Spice Advice

“I tend to cook with a lot of spice and heat, especially during the summer. Can you recommend wines that will go well with that type of food and still be refreshing summer drinks at the same time?” - Tom (Newberg)

I have intimate experience with this problem. I also enjoy cooking with spice, and nine times out of ten, I over-spice my food, making it a little hotter than intended. The trick to pairing with spicy cuisine is to find wines with a little sweetness.

Don’t be afraid of sweeter wines just because you may have had too many cheap ones when you were younger and they made you sick. There are many styles that are made mostly dry with very little sugar in them, but just enough to pair nicely with heat-driven foods.

Look for whites such as Riesling, Gewürztraminer or Muscat. Generally, those styles are not fermented all the way to dryness, so there is a bit of sugar left. The spiciness in the food actually pairs down the sweetness in the wine and, at the same time, the wine minimizes the heat in the food, each complementing the other.

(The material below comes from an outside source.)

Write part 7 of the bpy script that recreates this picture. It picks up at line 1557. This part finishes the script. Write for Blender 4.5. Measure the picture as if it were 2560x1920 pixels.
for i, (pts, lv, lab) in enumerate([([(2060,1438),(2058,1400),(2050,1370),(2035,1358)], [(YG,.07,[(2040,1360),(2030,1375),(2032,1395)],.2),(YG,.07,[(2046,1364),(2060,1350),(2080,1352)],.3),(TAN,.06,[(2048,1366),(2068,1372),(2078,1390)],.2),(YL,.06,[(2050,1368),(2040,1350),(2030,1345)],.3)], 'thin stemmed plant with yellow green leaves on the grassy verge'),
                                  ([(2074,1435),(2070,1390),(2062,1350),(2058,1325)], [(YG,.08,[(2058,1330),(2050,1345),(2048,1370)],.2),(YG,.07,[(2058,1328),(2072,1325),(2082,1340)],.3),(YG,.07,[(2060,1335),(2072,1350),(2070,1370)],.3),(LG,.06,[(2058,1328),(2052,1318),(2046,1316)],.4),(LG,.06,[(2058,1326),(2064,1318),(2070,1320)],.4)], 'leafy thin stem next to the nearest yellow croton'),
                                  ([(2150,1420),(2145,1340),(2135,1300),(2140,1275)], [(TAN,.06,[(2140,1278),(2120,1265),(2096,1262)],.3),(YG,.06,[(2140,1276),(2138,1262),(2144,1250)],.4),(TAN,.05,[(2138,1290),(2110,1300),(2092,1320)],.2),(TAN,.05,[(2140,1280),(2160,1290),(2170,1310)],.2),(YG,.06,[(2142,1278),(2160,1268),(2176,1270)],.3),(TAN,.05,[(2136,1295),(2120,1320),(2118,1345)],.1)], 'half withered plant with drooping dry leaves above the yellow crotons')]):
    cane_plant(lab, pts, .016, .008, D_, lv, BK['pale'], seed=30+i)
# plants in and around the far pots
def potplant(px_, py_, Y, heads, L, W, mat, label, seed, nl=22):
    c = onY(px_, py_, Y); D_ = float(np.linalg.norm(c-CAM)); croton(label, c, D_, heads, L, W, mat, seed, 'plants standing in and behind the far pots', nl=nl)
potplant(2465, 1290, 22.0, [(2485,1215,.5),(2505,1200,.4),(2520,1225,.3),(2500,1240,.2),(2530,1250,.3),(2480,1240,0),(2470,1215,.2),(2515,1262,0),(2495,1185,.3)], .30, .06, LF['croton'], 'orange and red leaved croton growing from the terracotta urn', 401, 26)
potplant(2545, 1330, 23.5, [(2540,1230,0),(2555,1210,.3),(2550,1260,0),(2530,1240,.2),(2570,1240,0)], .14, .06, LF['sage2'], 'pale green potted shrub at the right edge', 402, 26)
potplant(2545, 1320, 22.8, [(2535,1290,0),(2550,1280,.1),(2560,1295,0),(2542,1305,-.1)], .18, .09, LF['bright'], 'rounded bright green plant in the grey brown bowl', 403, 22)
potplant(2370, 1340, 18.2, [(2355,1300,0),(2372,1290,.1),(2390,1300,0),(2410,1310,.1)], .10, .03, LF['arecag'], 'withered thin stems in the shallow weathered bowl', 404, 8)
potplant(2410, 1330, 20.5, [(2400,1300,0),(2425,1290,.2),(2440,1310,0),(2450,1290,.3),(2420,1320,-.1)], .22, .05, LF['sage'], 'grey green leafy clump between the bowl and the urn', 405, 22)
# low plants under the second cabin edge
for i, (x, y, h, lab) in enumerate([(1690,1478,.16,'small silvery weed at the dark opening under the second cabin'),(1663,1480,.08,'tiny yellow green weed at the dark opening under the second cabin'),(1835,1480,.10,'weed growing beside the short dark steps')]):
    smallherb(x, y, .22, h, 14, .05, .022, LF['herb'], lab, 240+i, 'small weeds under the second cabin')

Oregon has a number of producers making delicious versions of these wines such as Trisaetum, Argyle, Amity, Sokol Blosser and REX HILL, to name just a few. Ask the wine steward to show you which styles are off dry or just slightly off dry. They are there to help and will be happy to explain what they know.

One important note: Watch out for wines with elevated levels of alcohol. When you try to pair spicy food with a wine that is higher in alcohol, the food tastes even hotter and the spice will in turn, making the wine seem to have more alcohol than it actually does.

With all that said, as I always like to remind folks: Drink what you like with what you like and always try new things. You never know what will work best for your unique palate, so sample it all - just not at the same time, or you WILL be sick!